***** SUPPLIED MATERIAL *****

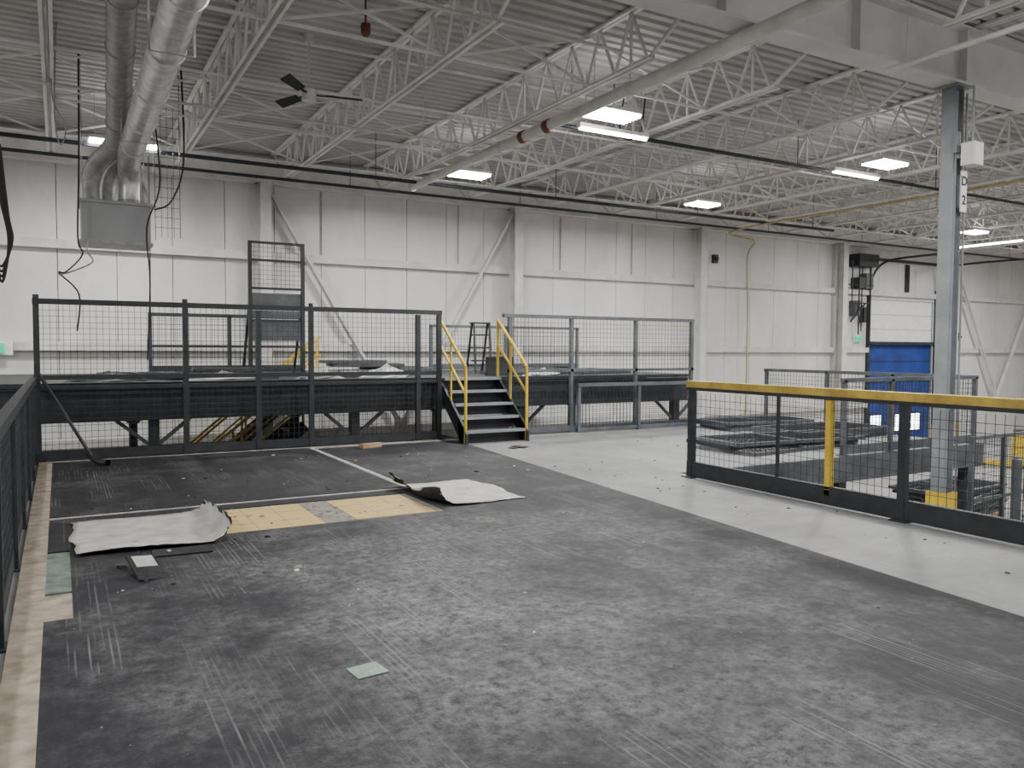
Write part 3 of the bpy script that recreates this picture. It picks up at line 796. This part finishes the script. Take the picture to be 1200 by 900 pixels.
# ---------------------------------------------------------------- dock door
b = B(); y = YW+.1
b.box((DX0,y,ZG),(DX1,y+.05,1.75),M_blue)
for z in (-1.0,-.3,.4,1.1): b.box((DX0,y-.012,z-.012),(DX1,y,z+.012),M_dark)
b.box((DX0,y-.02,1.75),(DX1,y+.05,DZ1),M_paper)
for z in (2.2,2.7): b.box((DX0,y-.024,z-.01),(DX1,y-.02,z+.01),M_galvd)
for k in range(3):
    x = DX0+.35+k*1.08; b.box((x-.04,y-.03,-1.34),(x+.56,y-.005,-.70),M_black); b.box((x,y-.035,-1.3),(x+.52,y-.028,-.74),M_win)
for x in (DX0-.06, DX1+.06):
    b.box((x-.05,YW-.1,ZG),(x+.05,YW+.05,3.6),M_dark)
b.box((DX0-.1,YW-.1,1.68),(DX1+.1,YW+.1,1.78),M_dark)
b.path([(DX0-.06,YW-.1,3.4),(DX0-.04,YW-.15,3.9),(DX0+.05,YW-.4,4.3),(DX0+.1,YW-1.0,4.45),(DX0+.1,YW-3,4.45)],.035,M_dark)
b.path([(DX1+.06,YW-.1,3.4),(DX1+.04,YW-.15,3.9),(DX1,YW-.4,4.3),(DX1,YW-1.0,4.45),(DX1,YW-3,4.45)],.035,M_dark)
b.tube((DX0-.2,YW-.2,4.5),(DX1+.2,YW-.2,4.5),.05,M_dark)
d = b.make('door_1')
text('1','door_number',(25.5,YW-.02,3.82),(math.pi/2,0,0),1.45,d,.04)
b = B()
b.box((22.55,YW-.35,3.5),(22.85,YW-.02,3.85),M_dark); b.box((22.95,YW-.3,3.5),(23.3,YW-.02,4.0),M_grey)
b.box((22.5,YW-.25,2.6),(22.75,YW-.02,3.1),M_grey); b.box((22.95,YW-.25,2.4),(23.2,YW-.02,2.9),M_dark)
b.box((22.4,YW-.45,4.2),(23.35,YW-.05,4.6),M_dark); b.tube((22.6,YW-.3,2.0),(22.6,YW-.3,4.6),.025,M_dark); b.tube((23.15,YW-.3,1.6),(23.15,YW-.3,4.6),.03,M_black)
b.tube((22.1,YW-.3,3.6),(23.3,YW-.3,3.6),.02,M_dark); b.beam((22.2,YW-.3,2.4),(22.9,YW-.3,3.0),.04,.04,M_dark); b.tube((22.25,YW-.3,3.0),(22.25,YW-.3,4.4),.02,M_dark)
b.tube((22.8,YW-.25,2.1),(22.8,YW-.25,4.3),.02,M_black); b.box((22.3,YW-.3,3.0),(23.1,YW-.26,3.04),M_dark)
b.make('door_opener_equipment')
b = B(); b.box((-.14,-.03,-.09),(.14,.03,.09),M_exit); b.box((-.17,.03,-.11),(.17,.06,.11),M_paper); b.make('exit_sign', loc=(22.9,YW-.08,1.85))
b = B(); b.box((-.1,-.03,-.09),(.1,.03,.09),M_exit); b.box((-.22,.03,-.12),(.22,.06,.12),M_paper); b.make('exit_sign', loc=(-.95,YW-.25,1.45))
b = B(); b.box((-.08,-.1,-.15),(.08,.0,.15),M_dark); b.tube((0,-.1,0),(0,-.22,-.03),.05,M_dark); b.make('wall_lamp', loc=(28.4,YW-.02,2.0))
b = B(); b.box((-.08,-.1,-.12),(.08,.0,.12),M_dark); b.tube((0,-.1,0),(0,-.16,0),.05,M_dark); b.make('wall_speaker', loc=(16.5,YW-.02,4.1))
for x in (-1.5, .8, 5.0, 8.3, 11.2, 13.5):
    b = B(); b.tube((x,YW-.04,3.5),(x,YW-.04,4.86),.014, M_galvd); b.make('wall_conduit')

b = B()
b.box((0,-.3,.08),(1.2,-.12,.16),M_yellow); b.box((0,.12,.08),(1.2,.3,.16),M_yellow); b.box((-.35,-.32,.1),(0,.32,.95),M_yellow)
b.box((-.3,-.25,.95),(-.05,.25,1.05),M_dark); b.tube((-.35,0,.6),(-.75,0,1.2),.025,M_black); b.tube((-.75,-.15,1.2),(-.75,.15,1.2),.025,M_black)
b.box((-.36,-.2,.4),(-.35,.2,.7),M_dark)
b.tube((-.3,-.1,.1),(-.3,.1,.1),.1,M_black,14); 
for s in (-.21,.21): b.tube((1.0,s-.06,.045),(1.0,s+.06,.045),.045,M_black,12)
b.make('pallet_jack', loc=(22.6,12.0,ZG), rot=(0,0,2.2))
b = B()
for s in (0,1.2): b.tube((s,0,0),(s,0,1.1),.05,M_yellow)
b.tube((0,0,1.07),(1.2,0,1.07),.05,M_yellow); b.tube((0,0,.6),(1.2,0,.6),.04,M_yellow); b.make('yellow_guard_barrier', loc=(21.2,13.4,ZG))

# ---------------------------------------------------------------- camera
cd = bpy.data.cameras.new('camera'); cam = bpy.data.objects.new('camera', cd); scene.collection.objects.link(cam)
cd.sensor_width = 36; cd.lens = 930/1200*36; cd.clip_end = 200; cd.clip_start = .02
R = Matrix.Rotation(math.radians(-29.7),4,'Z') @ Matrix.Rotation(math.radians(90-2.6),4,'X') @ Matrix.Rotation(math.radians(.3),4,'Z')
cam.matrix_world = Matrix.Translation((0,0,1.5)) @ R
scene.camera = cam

*****

### THE TASK
Would you set down the listing exactly, omitting pictures?

### RESULT BELOW
Write part 3 of the bpy script that recreates this picture. It picks up at line 796. This part finishes the script. Take the picture to be 1200 by 900 pixels.
# ---------------------------------------------------------------- dock door
b = B(); y = YW+.1
b.box((DX0,y,ZG),(DX1,y+.05,1.75),M_blue)
for z in (-1.0,-.3,.4,1.1): b.box((DX0,y-.012,z-.012),(DX1,y,z+.012),M_dark)
b.box((DX0,y-.02,1.75),(DX1,y+.05,DZ1),M_paper)
for z in (2.2,2.7): b.box((DX0,y-.024,z-.01),(DX1,y-.02,z+.01),M_galvd)
for k in range(3):
    x = DX0+.35+k*1.08; b.box((x-.04,y-.03,-1.34),(x+.56,y-.005,-.70),M_black); b.box((x,y-.035,-1.3),(x+.52,y-.028,-.74),M_win)
for x in (DX0-.06, DX1+.06):
    b.box((x-.05,YW-.1,ZG),(x+.05,YW+.05,3.6),M_dark)
b.box((DX0-.1,YW-.1,1.68),(DX1+.1,YW+.1,1.78),M_dark)
b.path([(DX0-.06,YW-.1,3.4),(DX0-.04,YW-.15,3.9),(DX0+.05,YW-.4,4.3),(DX0+.1,YW-1.0,4.45),(DX0+.1,YW-3,4.45)],.035,M_dark)
b.path([(DX1+.06,YW-.1,3.4),(DX1+.04,YW-.15,3.9),(DX1,YW-.4,4.3),(DX1,YW-1.0,4.45),(DX1,YW-3,4.45)],.035,M_dark)
b.tube((DX0-.2,YW-.2,4.5),(DX1+.2,YW-.2,4.5),.05,M_dark)
d = b.make('door_1')
text('1','door_number',(25.5,YW-.02,3.82),(math.pi/2,0,0),1.45,d,.04)
b = B()
b.box((22.55,YW-.35,3.5),(22.85,YW-.02,3.85),M_dark); b.box((22.95,YW-.3,3.5),(23.3,YW-.02,4.0),M_grey)
b.box((22.5,YW-.25,2.6),(22.75,YW-.02,3.1),M_grey); b.box((22.95,YW-.25,2.4),(23.2,YW-.02,2.9),M_dark)
b.box((22.4,YW-.45,4.2),(23.35,YW-.05,4.6),M_dark); b.tube((22.6,YW-.3,2.0),(22.6,YW-.3,4.6),.025,M_dark); b.tube((23.15,YW-.3,1.6),(23.15,YW-.3,4.6),.03,M_black)
b.tube((22.1,YW-.3,3.6),(23.3,YW-.3,3.6),.02,M_dark); b.beam((22.2,YW-.3,2.4),(22.9,YW-.3,3.0),.04,.04,M_dark); b.tube((22.25,YW-.3,3.0),(22.25,YW-.3,4.4),.02,M_dark)
b.tube((22.8,YW-.25,2.1),(22.8,YW-.25,4.3),.02,M_black); b.box((22.3,YW-.3,3.0),(23.1,YW-.26,3.04),M_dark)
b.make('door_opener_equipment')
b = B(); b.box((-.14,-.03,-.09),(.14,.03,.09),M_exit); b.box((-.17,.03,-.11),(.17,.06,.11),M_paper); b.make('exit_sign', loc=(22.9,YW-.08,1.85))
b = B(); b.box((-.1,-.03,-.09),(.1,.03,.09),M_exit); b.box((-.22,.03,-.12),(.22,.06,.12),M_paper); b.make('exit_sign', loc=(-.95,YW-.25,1.45))
b = B(); b.box((-.08,-.1,-.15),(.08,.0,.15),M_dark); b.tube((0,-.1,0),(0,-.22,-.03),.05,M_dark); b.make('wall_lamp', loc=(28.4,YW-.02,2.0))
b = B(); b.box((-.08,-.1,-.12),(.08,.0,.12),M_dark); b.tube((0,-.1,0),(0,-.16,0),.05,M_dark); b.make('wall_speaker', loc=(16.5,YW-.02,4.1))
for x in (-1.5, .8, 5.0, 8.3, 11.2, 13.5):
    b = B(); b.tube((x,YW-.04,3.5),(x,YW-.04,4.86),.014, M_galvd); b.make('wall_conduit')

b = B()
b.box((0,-.3,.08),(1.2,-.12,.16),M_yellow); b.box((0,.12,.08),(1.2,.3,.16),M_yellow); b.box((-.35,-.32,.1),(0,.32,.95),M_yellow)
b.box((-.3,-.25,.95),(-.05,.25,1.05),M_dark); b.tube((-.35,0,.6),(-.75,0,1.2),.025,M_black); b.tube((-.75,-.15,1.2),(-.75,.15,1.2),.025,M_black)
b.box((-.36,-.2,.4),(-.35,.2,.7),M_dark)
b.tube((-.3,-.1,.1),(-.3,.1,.1),.1,M_black,14); 
for s in (-.21,.21): b.tube((1.0,s-.06,.045),(1.0,s+.06,.045),.045,M_black,12)
b.make('pallet_jack', loc=(22.6,12.0,ZG), rot=(0,0,2.2))
b = B()
for s in (0,1.2): b.tube((s,0,0),(s,0,1.1),.05,M_yellow)
b.tube((0,0,1.07),(1.2,0,1.07),.05,M_yellow); b.tube((0,0,.6),(1.2,0,.6),.04,M_yellow); b.make('yellow_guard_barrier', loc=(21.2,13.4,ZG))

# ---------------------------------------------------------------- camera
cd = bpy.data.cameras.new('camera'); cam = bpy.data.objects.new('camera', cd); scene.collection.objects.link(cam)
cd.sensor_width = 36; cd.lens = 930/1200*36; cd.clip_end = 200; cd.clip_start = .02
R = Matrix.Rotation(math.radians(-29.7),4,'Z') @ Matrix.Rotation(math.radians(90-2.6),4,'X') @ Matrix.Rotation(math.radians(.3),4,'Z')
cam.matrix_world = Matrix.Translation((0,0,1.5)) @ R
scene.camera = cam